In the mid-1950s, American and TWA began serving alcoholic beverages to passengers. United was next to add cocktails on its men-only Executive flights, and Western Airlines added “champagne flights” in 1954. But by 1955, the Airline Stewardess Association began to petition for an end to in-flight liquor service, citing unruly passengers as the reason. In the fall of 1955, the Air Transport Association recommended that airlines not allow intoxicated passengers to board flights, and to not serve alcohol on flights under two hours in length. (The airlines refused.)

In 1956, says Rust, “a House committee set forth a bill requiring prohibition of all in-flight alcohol service on domestic flights. Under pressure, six U.S. airlines voluntarily agreed….to individual passengers to two 1.6-ounce containers of hard liquor per trip. The airlines noted, however, that they would not restrict beer and wine service.” Even after Speaker of the House Sam Rayburn was attacked by a drunken passenger on a domestic flight, a bill restricting alcohol service died in the Senate.
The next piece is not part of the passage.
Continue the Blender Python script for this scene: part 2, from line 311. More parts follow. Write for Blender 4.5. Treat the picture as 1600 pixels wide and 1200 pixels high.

In 1960, the Federal Aviation Agency, giving in to pressure from pilots and flight crews, ruled that passengers could not bring their own alcohol on board flights, and could only drink the alcohol being served by the flight crew. The agency also stated that airlines could not serve alcohol to any passenger who appeared to be intoxicated.

Not that this would have helped the Cessna 185, mentioned above, as the passengers were already drunk. “The passengers were intoxicated,” the report notes, “however they were able to walk and were sufficiently coherent to argue about the price of the charter.”